▶ **What is required**
Print the listing from its top line through the line containing "S = bpy.context.scene", nothing more, and leave out the pictures.

● ● ● ● ●

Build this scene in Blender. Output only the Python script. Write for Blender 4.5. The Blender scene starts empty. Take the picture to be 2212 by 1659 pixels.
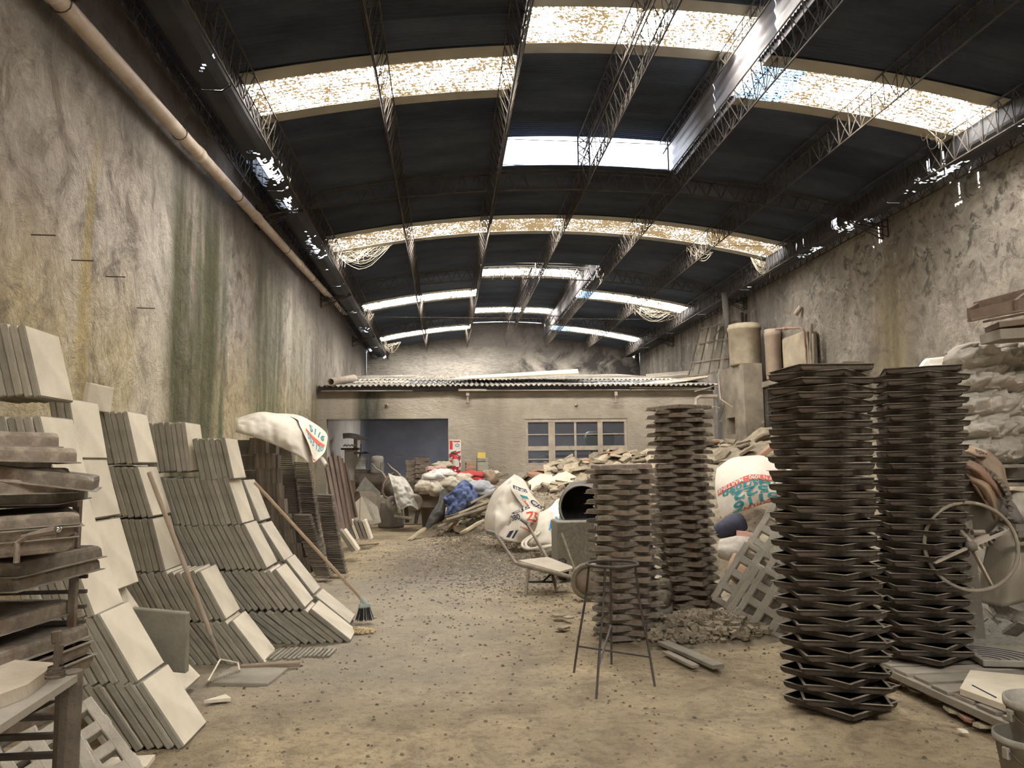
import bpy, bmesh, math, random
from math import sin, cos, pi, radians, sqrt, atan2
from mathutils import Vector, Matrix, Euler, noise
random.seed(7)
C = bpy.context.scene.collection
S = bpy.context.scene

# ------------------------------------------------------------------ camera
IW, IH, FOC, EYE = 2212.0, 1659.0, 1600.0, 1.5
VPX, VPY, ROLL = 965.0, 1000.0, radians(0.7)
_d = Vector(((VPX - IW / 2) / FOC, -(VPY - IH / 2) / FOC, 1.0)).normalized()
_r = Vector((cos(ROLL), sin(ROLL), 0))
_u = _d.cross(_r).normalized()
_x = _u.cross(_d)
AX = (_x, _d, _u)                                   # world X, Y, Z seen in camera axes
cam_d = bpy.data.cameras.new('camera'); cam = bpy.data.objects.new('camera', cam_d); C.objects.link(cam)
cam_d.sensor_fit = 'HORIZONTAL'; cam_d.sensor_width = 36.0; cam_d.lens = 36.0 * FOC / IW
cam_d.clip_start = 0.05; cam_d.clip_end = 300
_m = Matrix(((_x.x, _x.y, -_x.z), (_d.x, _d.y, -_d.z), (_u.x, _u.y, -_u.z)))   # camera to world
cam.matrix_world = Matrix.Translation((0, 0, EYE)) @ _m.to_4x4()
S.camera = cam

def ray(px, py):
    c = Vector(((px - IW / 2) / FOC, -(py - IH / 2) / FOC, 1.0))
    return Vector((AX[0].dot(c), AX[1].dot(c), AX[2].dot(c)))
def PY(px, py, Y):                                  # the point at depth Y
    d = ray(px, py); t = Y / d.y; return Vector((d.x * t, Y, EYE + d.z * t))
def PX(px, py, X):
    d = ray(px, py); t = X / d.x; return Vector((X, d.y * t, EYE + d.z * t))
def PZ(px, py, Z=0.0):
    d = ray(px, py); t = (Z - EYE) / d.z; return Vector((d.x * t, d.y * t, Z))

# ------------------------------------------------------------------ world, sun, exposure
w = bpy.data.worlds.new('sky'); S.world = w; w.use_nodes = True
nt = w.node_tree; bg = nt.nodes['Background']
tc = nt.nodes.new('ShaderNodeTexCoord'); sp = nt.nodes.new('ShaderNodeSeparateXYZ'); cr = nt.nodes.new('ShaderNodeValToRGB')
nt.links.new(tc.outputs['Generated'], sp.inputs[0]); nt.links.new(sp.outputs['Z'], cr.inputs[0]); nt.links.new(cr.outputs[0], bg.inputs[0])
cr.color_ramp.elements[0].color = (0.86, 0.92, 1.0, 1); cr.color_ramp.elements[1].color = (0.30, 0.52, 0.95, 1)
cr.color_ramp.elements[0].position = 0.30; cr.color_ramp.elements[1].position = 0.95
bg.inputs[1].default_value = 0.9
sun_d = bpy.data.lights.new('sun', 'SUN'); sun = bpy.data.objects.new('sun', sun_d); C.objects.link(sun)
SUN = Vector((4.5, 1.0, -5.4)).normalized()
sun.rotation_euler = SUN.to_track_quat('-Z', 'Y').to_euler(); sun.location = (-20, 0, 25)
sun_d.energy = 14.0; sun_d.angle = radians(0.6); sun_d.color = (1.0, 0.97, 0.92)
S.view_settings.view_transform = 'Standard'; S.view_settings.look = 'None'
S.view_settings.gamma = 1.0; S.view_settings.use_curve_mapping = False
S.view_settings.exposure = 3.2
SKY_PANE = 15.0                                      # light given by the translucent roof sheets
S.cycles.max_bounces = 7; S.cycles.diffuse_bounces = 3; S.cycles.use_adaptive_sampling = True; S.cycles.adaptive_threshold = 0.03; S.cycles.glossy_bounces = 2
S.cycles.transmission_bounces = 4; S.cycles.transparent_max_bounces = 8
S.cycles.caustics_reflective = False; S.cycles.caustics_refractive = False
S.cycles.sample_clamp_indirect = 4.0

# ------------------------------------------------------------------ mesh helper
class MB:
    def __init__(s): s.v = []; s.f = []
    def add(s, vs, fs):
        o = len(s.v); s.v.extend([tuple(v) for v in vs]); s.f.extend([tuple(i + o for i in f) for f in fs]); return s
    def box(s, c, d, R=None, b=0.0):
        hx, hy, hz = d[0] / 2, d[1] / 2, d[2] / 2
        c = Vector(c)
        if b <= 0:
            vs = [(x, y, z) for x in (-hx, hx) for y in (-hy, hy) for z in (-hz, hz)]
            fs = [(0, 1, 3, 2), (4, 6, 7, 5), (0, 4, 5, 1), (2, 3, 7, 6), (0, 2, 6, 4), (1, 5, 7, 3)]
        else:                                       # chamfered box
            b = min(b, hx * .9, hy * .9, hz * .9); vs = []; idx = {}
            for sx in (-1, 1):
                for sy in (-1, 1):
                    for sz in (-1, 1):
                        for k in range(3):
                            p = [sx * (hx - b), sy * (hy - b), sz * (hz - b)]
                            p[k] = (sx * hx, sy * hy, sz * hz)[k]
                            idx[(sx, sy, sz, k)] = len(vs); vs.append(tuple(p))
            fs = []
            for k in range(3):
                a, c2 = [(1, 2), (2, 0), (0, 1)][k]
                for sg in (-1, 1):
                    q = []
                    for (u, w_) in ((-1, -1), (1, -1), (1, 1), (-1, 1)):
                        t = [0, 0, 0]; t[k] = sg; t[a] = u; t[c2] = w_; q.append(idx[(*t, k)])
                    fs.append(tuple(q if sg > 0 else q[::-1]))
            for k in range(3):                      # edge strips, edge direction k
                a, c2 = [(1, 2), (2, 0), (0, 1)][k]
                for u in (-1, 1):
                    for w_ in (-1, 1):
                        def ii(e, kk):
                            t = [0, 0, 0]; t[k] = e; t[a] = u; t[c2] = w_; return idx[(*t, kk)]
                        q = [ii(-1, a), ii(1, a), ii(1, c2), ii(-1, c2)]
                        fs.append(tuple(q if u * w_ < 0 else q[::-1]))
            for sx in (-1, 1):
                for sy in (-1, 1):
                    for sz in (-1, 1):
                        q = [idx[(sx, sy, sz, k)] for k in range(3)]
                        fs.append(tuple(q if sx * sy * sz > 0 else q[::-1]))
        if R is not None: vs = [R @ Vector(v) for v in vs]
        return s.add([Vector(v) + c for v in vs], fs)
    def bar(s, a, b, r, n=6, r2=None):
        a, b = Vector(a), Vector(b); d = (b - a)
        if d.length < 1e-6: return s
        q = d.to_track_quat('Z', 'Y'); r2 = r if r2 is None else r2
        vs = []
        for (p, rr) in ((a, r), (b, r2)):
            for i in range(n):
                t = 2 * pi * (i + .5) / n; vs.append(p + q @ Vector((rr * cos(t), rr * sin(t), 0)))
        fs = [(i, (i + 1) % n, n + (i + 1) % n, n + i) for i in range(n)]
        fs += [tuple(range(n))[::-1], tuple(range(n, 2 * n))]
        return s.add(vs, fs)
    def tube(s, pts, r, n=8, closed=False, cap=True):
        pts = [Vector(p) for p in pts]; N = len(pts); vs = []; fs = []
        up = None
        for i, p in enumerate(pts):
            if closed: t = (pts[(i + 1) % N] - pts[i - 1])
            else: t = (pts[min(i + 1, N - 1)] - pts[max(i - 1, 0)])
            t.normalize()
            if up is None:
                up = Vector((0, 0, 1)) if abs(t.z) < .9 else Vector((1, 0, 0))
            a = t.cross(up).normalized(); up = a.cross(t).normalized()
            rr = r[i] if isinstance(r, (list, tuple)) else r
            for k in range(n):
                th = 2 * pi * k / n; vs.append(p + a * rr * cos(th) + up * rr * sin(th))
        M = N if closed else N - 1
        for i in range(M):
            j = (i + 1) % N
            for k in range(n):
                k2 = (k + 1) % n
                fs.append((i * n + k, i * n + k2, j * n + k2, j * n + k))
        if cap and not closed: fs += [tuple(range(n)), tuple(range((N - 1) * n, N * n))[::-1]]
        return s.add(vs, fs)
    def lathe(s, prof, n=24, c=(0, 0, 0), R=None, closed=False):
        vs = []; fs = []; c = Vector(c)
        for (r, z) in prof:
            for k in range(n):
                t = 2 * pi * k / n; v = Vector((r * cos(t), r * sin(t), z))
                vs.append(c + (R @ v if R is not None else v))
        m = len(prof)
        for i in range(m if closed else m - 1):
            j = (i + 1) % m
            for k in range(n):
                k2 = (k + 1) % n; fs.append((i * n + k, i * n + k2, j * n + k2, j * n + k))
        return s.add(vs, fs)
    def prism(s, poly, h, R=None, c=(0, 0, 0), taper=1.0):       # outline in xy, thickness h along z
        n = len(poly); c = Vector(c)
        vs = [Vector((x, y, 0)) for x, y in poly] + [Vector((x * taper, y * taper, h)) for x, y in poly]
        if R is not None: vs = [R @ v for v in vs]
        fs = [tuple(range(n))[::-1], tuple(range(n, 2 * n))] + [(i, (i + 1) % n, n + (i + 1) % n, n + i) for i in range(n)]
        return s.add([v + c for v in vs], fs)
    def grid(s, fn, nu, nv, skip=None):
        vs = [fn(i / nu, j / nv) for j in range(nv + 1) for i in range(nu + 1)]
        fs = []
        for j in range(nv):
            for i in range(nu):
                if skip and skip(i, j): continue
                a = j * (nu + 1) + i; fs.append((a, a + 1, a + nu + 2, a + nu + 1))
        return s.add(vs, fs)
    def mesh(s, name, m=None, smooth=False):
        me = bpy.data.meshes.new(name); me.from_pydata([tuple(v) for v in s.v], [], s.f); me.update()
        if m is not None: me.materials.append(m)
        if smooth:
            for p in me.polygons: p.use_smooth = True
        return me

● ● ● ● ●

▶ **Output for this task**
Build this scene in Blender. Output only the Python script. Write for Blender 4.5. The Blender scene starts empty. Take the picture to be 2212 by 1659 pixels.
import bpy, bmesh, math, random
from math import sin, cos, pi, radians, sqrt, atan2
from mathutils import Vector, Matrix, Euler, noise
random.seed(7)
C = bpy.context.scene.collection
S = bpy.context.scene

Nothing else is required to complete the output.